毎年1回開催されているミクロネシア大統領サミットの結果について報道がありましたので紹介します。今回のサミットは7月3,4,5日にマジュロで開催されたそうです(6日はフィッシャーマンズ・デイという祝日だったので、トローリングにでも行ったのでしょうか)。

ミクロネシア地域では、いわゆる米国圏の国と地域が首長会合を定期的に開催しています。

1つはMicronesia Chief Executives' Summit(MCES)。ミクロネシア行政首長サミットで、これにはパラオ、ミクロネシア連邦、マーシャルの大統領とグアム、北マリアナの知事、ミクロネシア連邦のヤップ州、チューク州、ポンペイ州、コスラエ州の知事が参加し、年2回開催されます。開催地は、これら3か国2地域(グアム、北マリアナ)を巡回し、第17回MCESはこの3月にグアムで開催されました。

もう1つは、Micronesia Presidents' Summit(MPS)。
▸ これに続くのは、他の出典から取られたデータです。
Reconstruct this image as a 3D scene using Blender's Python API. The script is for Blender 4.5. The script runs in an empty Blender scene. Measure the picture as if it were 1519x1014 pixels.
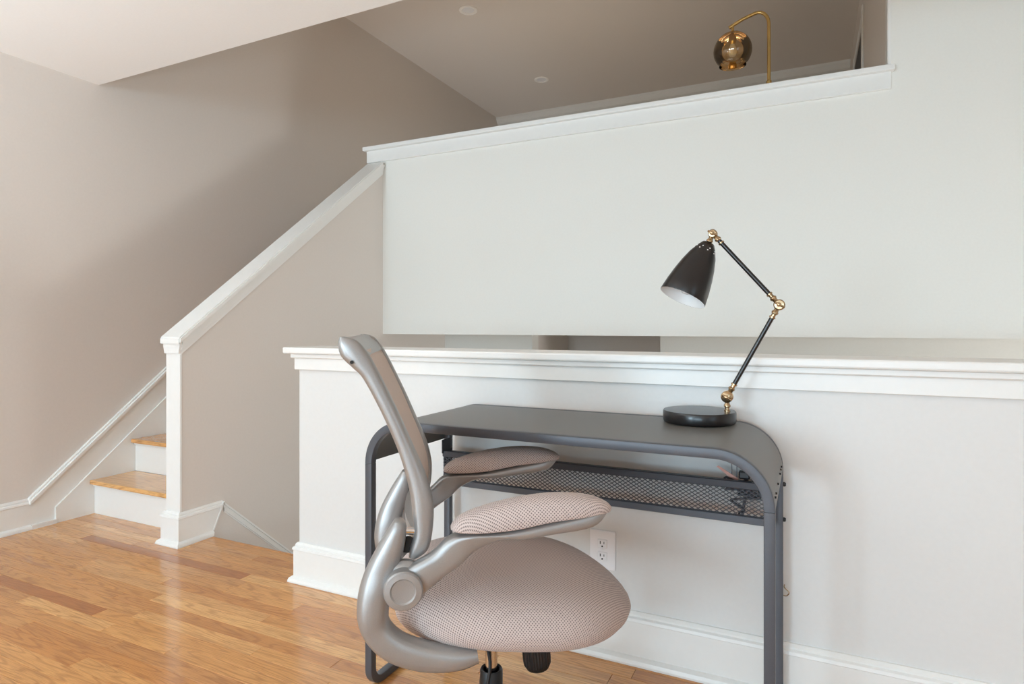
import bpy, bmesh, math, random
from mathutils import Vector, Matrix
random.seed(7)
S = bpy.context.scene
COL = S.collection
PI = math.pi

# ------------------------------------------------------------------ camera, world, lights, exposure
cam_d = bpy.data.cameras.new('camera')
cam = bpy.data.objects.new('camera', cam_d); COL.objects.link(cam)
cam.location = (0, 0, 1.05)
cam.rotation_euler = (math.radians(90), 0, math.atan2(440.5, 912.0))
cam_d.sensor_width = 36.0
cam_d.lens = 912.0 / 1519.0 * 36.0
cam_d.shift_y = -25.0 / 1519.0
cam_d.clip_start = 0.05
S.camera = cam

W = bpy.data.worlds.new('sky'); S.world = W; W.use_nodes = True
bg = W.node_tree.nodes['Background']
bg.inputs[0].default_value = (0.80, 0.90, 1.0, 1); bg.inputs[1].default_value = 1.2

def area(name, loc, rot, sx, sy, power, col):
    l = bpy.data.lights.new(name, 'AREA'); l.shape = 'RECTANGLE'; l.size = sx; l.size_y = sy
    l.energy = power; l.color = col
    o = bpy.data.objects.new(name, l); COL.objects.link(o); o.location = loc; o.rotation_euler = rot
    return o
# light through unseen windows: back-left is the main one, the rest added fill
DAY = (0.625, 0.845, 1.0)
area('daylight_and_fill', (-2.45, -5.22, 1.35), (math.radians(90), 0, 0), 1.2, 1.5, 178, DAY)
area('daylight_and_fill', (0.3, -5.30, 0.95), (math.radians(145), 0, 0), 2.8, 1.7, 210, (0.625, 0.845, 1.0))   # added fill lamp, tilted upwards to brighten the ceiling
area('daylight_and_fill', (3.82, 3.0, -0.15), (0, math.radians(90), 0), 1.1, 1.4, 105, (0.95, 0.95, 0.95))      # fill lamp added to brighten the lower level walls
area('daylight_and_fill', (3.80, -1.6, 1.2), (0, math.radians(128), 0), 1.5, 1.9, 15, (0.625, 0.845, 1.0))       # added fill at an unseen right-wall opening, tilted up at the ceiling
# unseen fill light added behind the camera to brighten the ceiling
ul = bpy.data.lights.new('ceiling_fill', 'AREA'); ul.shape = 'DISK'; ul.size = 0.45; ul.energy = 66; ul.spread = math.radians(125); ul.color = (0.70, 0.87, 1.0)
uo = bpy.data.objects.new('ceiling_fill', ul); COL.objects.link(uo); uo.location = (-2.7, -1.1, 0.7); uo.rotation_euler = (math.radians(162), 0, 0)
# warm fill added out of sight behind the parapet, for the loft ceiling
lm = bpy.data.lights.new('loft_fill', 'AREA'); lm.shape = 'DISK'; lm.size = 0.35; lm.energy = 9; lm.color = (1.0, 0.86, 0.70)
lo = bpy.data.objects.new('loft_fill', lm); COL.objects.link(lo); lo.location = (-2.0, 4.6, 1.6); lo.rotation_euler = (math.radians(180), 0, 0)

S.view_settings.view_transform = 'Standard'
S.view_settings.look = 'None'
S.view_settings.gamma = 1.0
S.view_settings.use_curve_mapping = False
S.view_settings.exposure = -0.19
S.cycles.use_denoising = True
S.cycles.max_bounces = 14
S.cycles.diffuse_bounces = 9
S.cycles.glossy_bounces = 6
S.cycles.transparent_max_bounces = 12
S.cycles.sample_clamp_indirect = 6.0

# ------------------------------------------------------------------ materials
def srgb(r, g, b):
    f = lambda c: (c / 255.0 / 12.92) if c / 255.0 <= 0.04045 else ((c / 255.0 + 0.055) / 1.055) ** 2.4
    return (f(r), f(g), f(b), 1)

def base_mat(name, col, rough=0.5, metal=0.0, spec=0.5, coat=0.0):
    m = bpy.data.materials.new(name); m.use_nodes = True
    b = m.node_tree.nodes['Principled BSDF']
    b.inputs['Base Color'].default_value = col
    b.inputs['Roughness'].default_value = rough
    b.inputs['Metallic'].default_value = metal
    b.inputs['Specular IOR Level'].default_value = spec
    b.inputs['Coat Weight'].default_value = coat
    return m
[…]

これは年1回、パラオ、ミクロネシア連邦、マーシャルで巡回し、通常MCESに合わせて開催されます。想像ですが、今年はパラオが9月25日に大統領予備選、11月6日に大統領本選と総選挙があるため、分離して開催したのではないでしょうか。

わかりやすい記事は、こちらです。
http://pidp.eastwestcenter.org/pireport/2012/July/07-09-04.htm

MPSは、特に国際社会に向けて、3か国の共通事項を協力して訴えていこうという目的があります。

この記事を読むと、気候変動対策に絡めて、マーシャルがクワジェリンに開発しよう企図している海洋温度差発電(OTEC)を地域のプロジェクトとしようとしている点や、まだ全く調べていませんが”debt swap initiative“というカリブ諸国が導入しているものをミクロネシア地域でも取り入れようという点が注目されます。

その他、PNAに関連した漁業や、当財団もかかわっていたコーストガードに関する話もあります。

個人的に変わったなと思えるのは、これまでマーシャルはミクロネシア地域でも漁業国であり、たとえば海洋保護区を例とすると、パラオが生物多様性保全の環境寄りだとすれば、マーシャルは資源の持続的利用の水産業寄り、つまり、日本に近い感じでした。しかし、パラオにならってサメサンクチュアリを導入したり、PNAの仕組みを活用した、資源を守りつつ利益を上げる手法が成功しつつあることから、環境寄りになってきています。

象徴的なのは、今回の大統領サミットでは、米国の環境NGOであるThe Nature Conservancyが背後で活躍していることで、マーシャル政府との距離がかなり近くなったことが感じられます。4〜5年前までは、環境NGOを毛嫌いしている雰囲気がありましたので、これは大きな変化かもしれません。